Seulement, le manque d’engagement clair en matière d’écologie impacte d’ores et déjà la croissance. L’Inde voit aujourd’hui 80% de sa demande énergétique intérieure satisfaite par des importations, ce qui en 2010 représentait 6% de son PIB. Ces importations d’énergies fossiles, notamment le pétrole, peuvent déstabiliser l’économie intérieure et surtout nuisent à l’indépendance d’une des premières puissances économiques mondiales. Or, la décarbonisation, en parallèle du développement d’énergies renouvelables et d’une gestion plus efficace, pourrait permettre de diviser par trois le poids de ces importations, passant à moins de 2% du PIB en 2050. Devant construire l’essentiel des infrastructures nécessaires, pour équiper ses foyers, une telle initiative permettrait l’investissement dans les changements de technologies, l’instauration de standards d’efficacité sur les industries intensives…

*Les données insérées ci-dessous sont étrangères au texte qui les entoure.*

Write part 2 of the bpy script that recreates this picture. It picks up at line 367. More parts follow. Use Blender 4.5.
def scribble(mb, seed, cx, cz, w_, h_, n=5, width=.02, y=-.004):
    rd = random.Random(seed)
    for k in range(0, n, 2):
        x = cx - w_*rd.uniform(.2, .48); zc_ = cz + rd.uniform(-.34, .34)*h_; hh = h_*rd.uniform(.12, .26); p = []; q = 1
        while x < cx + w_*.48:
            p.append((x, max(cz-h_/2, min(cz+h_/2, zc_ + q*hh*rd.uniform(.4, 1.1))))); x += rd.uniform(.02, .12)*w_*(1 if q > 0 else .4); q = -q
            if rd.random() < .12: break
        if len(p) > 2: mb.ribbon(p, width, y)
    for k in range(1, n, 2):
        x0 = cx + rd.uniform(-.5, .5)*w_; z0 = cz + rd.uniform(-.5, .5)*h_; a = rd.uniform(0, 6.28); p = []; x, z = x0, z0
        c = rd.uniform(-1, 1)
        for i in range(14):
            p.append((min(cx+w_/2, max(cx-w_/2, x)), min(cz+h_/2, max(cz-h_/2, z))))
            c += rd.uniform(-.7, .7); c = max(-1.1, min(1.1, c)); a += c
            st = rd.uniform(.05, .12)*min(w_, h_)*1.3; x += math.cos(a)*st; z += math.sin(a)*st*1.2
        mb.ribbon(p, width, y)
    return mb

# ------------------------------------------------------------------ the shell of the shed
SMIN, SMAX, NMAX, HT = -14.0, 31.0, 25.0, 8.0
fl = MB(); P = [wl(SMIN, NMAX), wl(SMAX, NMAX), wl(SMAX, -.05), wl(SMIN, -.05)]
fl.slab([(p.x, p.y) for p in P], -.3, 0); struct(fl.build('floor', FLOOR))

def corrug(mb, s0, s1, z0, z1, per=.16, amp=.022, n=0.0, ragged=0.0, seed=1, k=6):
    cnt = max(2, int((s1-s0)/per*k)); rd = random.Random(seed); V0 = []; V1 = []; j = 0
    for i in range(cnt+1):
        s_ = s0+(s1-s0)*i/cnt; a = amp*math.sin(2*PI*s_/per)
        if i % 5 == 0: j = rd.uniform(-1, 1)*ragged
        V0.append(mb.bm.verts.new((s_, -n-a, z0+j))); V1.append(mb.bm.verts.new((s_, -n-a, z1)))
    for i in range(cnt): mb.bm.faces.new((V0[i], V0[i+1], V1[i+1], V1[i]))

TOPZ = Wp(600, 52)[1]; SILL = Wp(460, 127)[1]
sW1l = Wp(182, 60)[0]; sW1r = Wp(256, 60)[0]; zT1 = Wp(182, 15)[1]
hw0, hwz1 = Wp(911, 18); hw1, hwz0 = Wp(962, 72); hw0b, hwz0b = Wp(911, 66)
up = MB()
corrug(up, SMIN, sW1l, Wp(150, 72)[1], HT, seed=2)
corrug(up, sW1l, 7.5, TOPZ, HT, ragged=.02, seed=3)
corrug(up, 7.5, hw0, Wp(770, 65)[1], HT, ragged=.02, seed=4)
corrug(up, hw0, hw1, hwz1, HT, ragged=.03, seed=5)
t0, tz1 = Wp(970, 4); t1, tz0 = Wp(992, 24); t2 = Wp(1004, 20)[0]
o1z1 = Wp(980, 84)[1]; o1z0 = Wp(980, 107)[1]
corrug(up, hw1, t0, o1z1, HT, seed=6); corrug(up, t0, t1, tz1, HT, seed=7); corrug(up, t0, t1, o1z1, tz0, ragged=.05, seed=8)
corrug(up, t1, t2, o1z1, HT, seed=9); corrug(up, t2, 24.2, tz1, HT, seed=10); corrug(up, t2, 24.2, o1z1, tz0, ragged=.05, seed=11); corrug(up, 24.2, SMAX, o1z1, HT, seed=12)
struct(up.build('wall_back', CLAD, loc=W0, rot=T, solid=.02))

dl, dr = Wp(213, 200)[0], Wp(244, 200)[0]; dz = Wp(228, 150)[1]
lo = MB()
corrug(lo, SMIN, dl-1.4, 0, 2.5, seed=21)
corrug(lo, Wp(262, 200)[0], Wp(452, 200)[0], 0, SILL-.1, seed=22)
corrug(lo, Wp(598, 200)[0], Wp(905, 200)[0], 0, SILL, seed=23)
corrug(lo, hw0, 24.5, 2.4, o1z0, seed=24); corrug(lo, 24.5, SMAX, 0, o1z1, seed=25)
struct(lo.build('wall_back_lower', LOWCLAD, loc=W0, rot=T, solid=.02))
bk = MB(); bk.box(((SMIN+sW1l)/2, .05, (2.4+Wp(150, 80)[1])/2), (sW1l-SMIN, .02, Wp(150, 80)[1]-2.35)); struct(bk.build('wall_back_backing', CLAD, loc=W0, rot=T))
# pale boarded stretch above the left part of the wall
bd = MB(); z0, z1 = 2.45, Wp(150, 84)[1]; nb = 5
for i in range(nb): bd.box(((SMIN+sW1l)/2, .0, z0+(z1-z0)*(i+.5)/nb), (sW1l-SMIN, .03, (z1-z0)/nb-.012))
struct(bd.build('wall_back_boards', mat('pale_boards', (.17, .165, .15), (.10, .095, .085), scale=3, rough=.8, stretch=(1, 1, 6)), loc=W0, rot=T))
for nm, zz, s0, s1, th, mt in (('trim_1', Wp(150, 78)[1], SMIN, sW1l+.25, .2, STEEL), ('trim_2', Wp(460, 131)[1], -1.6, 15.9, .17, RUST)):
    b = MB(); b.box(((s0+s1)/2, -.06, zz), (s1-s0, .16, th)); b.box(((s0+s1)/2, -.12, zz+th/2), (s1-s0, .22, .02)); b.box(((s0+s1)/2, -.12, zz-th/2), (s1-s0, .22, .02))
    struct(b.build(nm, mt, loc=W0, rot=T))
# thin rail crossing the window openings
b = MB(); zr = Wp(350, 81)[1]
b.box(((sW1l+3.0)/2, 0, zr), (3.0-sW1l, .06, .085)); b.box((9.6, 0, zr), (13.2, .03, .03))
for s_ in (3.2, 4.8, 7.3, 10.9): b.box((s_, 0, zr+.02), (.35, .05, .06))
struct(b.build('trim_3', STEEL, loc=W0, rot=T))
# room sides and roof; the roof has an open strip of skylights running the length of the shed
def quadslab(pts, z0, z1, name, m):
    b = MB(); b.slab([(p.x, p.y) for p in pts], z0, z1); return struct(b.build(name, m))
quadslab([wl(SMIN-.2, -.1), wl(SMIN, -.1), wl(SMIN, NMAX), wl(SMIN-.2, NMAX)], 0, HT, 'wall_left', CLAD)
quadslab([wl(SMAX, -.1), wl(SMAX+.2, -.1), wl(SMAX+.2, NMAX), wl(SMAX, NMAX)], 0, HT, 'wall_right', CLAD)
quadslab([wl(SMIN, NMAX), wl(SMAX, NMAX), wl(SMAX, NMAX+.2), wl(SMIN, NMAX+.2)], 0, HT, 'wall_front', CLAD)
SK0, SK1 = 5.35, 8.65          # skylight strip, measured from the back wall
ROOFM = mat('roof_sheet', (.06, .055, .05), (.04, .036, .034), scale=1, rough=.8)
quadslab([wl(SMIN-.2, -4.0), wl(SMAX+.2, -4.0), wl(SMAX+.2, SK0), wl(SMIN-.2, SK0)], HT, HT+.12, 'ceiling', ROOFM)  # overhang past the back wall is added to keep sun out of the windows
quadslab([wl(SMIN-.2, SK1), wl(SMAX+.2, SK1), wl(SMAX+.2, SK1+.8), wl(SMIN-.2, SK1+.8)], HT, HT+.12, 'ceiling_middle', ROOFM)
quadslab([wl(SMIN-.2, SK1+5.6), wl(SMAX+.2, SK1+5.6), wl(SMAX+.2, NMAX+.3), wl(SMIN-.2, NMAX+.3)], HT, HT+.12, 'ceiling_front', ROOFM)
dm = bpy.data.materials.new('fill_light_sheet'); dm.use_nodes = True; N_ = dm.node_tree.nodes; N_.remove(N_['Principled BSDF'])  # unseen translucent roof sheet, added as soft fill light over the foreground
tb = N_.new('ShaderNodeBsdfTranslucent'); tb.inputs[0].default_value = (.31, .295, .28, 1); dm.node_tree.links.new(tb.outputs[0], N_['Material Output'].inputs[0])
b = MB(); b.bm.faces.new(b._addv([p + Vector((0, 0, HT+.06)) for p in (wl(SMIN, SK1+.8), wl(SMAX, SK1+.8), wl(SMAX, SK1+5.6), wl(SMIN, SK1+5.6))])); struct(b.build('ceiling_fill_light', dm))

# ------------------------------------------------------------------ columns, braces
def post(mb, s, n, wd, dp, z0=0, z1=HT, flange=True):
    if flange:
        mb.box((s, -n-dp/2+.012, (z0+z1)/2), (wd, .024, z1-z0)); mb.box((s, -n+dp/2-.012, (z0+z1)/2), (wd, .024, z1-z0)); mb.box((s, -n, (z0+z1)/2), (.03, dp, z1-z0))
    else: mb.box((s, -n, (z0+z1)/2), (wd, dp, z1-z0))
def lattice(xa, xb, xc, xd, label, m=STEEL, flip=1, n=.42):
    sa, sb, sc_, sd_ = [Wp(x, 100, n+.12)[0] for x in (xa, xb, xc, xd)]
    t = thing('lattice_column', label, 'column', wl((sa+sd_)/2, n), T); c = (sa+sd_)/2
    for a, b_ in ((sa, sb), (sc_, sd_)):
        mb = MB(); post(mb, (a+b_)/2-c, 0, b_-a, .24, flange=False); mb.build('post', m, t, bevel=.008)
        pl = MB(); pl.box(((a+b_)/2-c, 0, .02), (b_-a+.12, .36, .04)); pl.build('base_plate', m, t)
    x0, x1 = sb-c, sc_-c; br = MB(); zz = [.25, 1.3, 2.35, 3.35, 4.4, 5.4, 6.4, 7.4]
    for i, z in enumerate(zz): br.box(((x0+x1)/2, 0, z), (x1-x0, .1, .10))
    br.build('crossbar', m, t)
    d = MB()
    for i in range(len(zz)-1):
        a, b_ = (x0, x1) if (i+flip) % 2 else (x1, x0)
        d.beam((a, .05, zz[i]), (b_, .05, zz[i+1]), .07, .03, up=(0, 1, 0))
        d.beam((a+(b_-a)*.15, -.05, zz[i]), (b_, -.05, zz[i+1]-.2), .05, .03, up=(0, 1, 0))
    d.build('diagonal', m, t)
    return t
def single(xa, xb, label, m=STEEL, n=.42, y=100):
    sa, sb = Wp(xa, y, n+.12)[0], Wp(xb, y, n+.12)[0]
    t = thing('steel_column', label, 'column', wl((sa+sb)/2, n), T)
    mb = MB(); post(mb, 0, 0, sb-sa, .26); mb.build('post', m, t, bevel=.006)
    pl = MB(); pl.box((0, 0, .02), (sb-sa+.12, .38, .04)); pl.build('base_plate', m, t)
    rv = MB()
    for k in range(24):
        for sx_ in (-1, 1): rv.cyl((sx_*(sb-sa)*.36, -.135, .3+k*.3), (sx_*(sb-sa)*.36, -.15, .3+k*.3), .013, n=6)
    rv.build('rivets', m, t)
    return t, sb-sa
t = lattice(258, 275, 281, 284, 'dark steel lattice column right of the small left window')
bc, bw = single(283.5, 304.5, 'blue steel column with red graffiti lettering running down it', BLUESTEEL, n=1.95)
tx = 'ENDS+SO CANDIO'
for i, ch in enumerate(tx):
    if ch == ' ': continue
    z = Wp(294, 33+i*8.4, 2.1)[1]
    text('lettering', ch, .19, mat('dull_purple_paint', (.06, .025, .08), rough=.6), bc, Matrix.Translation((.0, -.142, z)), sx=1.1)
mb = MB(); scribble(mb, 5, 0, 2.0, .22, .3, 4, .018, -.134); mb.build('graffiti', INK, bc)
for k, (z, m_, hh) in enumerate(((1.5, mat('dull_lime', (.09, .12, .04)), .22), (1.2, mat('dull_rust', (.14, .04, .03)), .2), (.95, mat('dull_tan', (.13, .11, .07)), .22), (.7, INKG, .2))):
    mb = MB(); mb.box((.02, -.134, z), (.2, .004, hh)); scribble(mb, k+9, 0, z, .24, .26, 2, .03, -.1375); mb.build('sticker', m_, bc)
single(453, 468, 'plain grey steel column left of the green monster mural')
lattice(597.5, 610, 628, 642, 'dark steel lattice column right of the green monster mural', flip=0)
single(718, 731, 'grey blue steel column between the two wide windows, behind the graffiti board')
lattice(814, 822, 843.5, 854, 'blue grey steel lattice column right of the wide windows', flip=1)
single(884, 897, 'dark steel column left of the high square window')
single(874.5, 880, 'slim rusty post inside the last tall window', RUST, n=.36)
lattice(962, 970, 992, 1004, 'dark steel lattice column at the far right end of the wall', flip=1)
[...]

La décarbonisation permet d’allier croissance économique et développement durable, et elle n’est pas la seule. Des politiques de réorientation du développement urbain sont également possibles, et permettraient l’émergence de villes petites et moyennes : réduisant les émissions, décongestionnant les trafics routiers, elles offriraient des services plus accessibles et moins coûteux. Il s’agit moins de changer les infrastructures en place que de réorienter le développement pour les années à venir – mais cela supposerait une véritable volonté du gouvernement, qui préfère aujourd’hui renvoyer à la responsabilité des pays plus développés.
Au sein de la communauté internationale, un dialogue de sourds
En janvier 2015, Barack Obama, en visite officielle en Inde, rappelait : «Même si des pays comme les Etats-Unis réduisent leurs émissions, si les nations en croissance comme l’Inde – avec des besoins énergétiques en forte augmentation – ne se tournent pas vers des énergies propres, nous n’avons aucune chance contre le changement climatique.» Le même argument lui a été renvoyé par Modi des mois plus tard : le réchauffement climatique résulte de la demande des pays riches, dont le « consumérisme est à la racine du réchauffement climatique ». Dialogue de sourds ? Delhi pose ses conditions. Dans sa contribution publiée le 2 octobre, l’Inde annonce qu’elle ne déploiera les énergies renouvelables que si les pays plus développées favorisent un transfert de technologies à bas coût.
Cette réticence n’est pas à prendre à la légère : l’Inde n’avait pas hésité à rejeter le Protocole de Kyoto (déjà, l’enjeu des émissions de gaz à effet de serre…), et aux côtés du « Groupe des 77 », comprenant Chine et Brésil, avait fait valoir un besoin vital de se développer – renvoyant les pays occidentaux, premiers pollueurs, à la responsabilité de gérer eux-mêmes les conséquences de leur développement.
Au final, on verra à Paris dans les prochaines semaines, lors de la COP21, si l’Inde prend le train de l’histoire et ne bloque pas des engagements audacieux et contraignants de la communauté internationale.